By LUMIKK555 @ Shutterstock.com
Originally posted December 14, 2022.
Short-selling hedge funds are celebrating 2022 as falling stocks, tight money, and an energy crisis create prime opportunities for them. Laurence Fletcher reports for the Financial Times:
“Recently we’ve been getting more absolute return from the short book,” said Chris Crawford, who runs a long-short hedge fund for Eric Sturdza Investments. “The reality is setting in for these companies,” he said, referring to unprofitable groups that investors rushed into during the bull market.
Higher interest rates have ratcheted up the pressure on firms whose business models rely on access to cheap debt while they also make the projected future cash flows of high-growth but unprofitable tech companies less attractive.
As well as exposing the fragility of companies with a seductive narrative but no earnings, the seismic shift in interest rates has aided short sellers in other ways.

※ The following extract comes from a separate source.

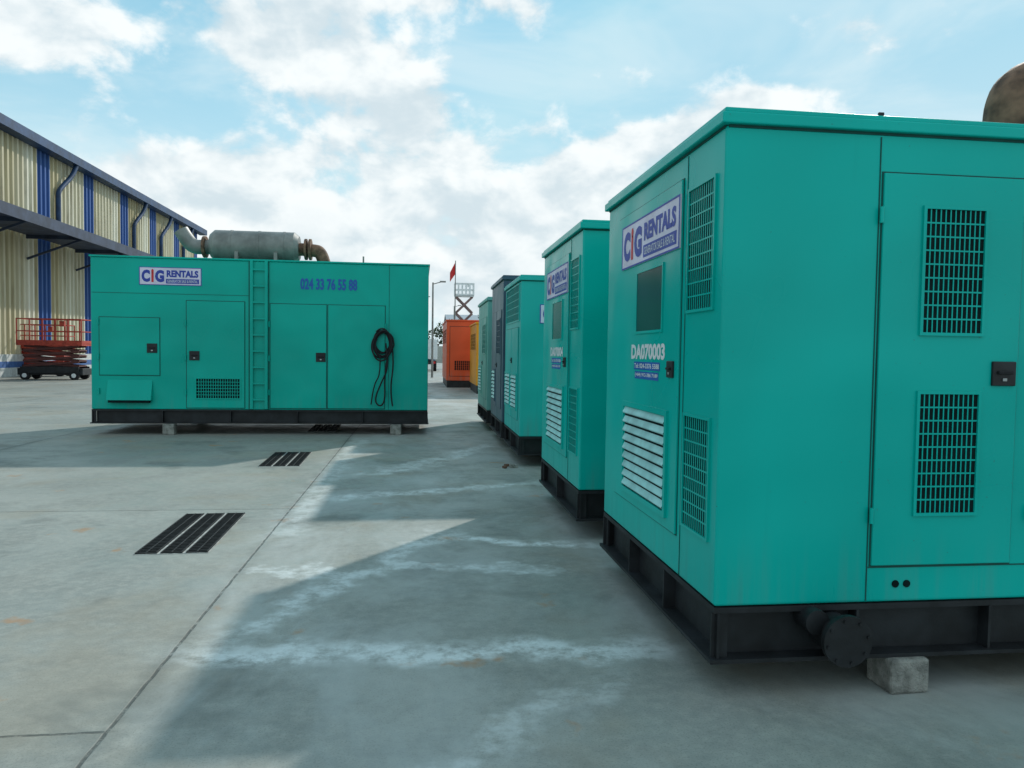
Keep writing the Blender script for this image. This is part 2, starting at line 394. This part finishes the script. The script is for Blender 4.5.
def far_box(name, X0, Y0, L, W, H, mat):
    P = empty(name, (X0, Y0, 0))
    MB().box(0, L, 0, W, .3, H-.06).build('body', mat, P, .02)
    MB().box(-.04, L+.04, -.04, W+.04, H-.06, H).build('roof', mat, P, .01)
    MB().box(.03, L-.03, .03, W-.03, .0, .3).build('skid', BLACK, P)
    se, pl, dk, br = MB(), MB(), MB(), MB()
    door(se, pl, 'F', .15, L/2-.04, .5, H-.3, .02); door(se, pl, 'F', L/2+.04, L-.15, .5, H-.3, .02)
    grille(dk, br, 'F', .35, L/2-.25, .75, 1.15, .012, 8, 4)
    grille(dk, br, 'L', .4, W-.4, H-1.0, H-.4, 0, 16, 5)
    latch(P, 'F', L/2-.14, 1.3, .012, .07)
    se.build('door_seams', BLACK, P); pl.build('doors', mat, P); dk.build('vent_shade_backing', DARK, P); br.build('vent_bars', mat, P)
    return P
far_box('orange_generator', 1.12, 31.7, 2.6, 5.5, 2.9, ORANGE)
far_box('yellow_generator', 2.04, 27.0, 2.4, 3.4, 2.62, YELLOW)

def scissor_lift(X0, Y0, rotz, raise_h, length=2.5, width=1.1, railmat=REDP, armw=.06, armmat=None):
    P = empty('scissor_lift', (X0, Y0, 0), rotz)
    l = length/2; w = width/2; armmat = armmat or railmat
    b = MB(); b.box(-l, l, -w+.08, w-.08, .22, .52); b.box(-l*.9, l*.9, -w, -w+.08, .30, .60); b.box(-l*.9, l*.9, w-.08, w, .30, .60)
    b.build('chassis', BLACK, P, .02)
    wh = MB()
    for x in (-l*.75, l*.75):
        for s in (-1, 1): wh.cyl((x, s*(w-.16), .2), (x, s*(w+.02), .2), .2, 24)
    wh.build('wheels', RUBBER, P, .02)
    hb = MB()
    for x in (-l*.75, l*.75):
        for s in (-1, 1): hb.cyl((x, s*(w+.015), .2), (x, s*(w+.035), .2), .10, 16)
    hb.build('wheel_hubs', WHITE, P)
    stages = 4; zb = .6; zt = zb+raise_h; st = (zt-zb)/stages; half = l*.85
    a = MB()
    for i in range(stages):
        z = zb+i*st
        for s in (-1, 1):
            y = s*(w-.2)
            a.obox((-half, y, z+.02), (half, y, z+st-.02), armw, armw*1.6); a.obox((-half, y-s*.07, z+st-.02), (half, y-s*.07, z+.02), armw, armw*1.6)
        for x in (-half, half, 0): a.cyl((x, -w+.18, z+(st/2 if x == 0 else .02)), (x, w-.18, z+(st/2 if x == 0 else .02)), .03, 10)
    a.build('scissor_arms', armmat, P)
    p = MB(); p.box(-l, l, -w, w, zt, zt+.12); p.build('platform_deck', railmat, P, .01)
    r = MB(); zt += .12; rw = armw*.7
    for z in (.12, .55, 1.1):
        hh = .16 if z == .12 else rw
        r.box(-l, l, -w, -w+rw, zt+z-hh, zt+z); r.box(-l, l, w-rw, w, zt+z-hh, zt+z)
        r.box(-l, -l+rw, -w+rw, w-rw, zt+z-hh, zt+z); r.box(l-rw, l, -w+rw, w-rw, zt+z-hh, zt+z)
    for i in range(6):
        x = -l+.02+(2*l-.04)*i/5
        for s in (-1, 1): r.box(x-rw/2, x+rw/2, s*(w-.02)-.023, s*(w-.02)+.023, zt, zt+1.1)
    r.box(l*.3, l*.45, -w+.05, -w+.2, zt+.75, zt+1.0)
    r.build('guard_rails', railmat, P)
    return P
scissor_lift(-16.6, 36.3, .02, .95, 2.75, 1.2, REDP, .06, simple('scissor_arm_dark', (.10, .03, .025), .6, bump=0))
scissor_lift(3.95, 68.0, 0, 6.0, 1.75, 1.1, WHITE, .13, TOWERM)
scissor_lift(-19.0, 40.5, .02, .8, 2.4, 1.1)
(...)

Short sellers, who borrow shares that they then sell in the market, hold cash with their broker until they close a trade, ideally by buying back the shares at a cheaper price. Higher rates now mean that the interest earned on that cash outstrips the cost of borrowing the shares, according to Goldman Sachs data, earning them a tidy profit even before any gains on the particular bet itself.
The chilling effect of the falling stock market on retail investors, particularly those who raced into so-called meme stocks, has also been a boon.
Some managers such as D1’s Daniel Sundheim considered reducing short positions after suffering big losses in last year’s GameStop fiasco, while some switched from single stock bets to wagers against an index to curb losses. But now many feel more confident to bet against individual stocks again, say industry insiders, knowing they are less likely to be targeted by retail investors.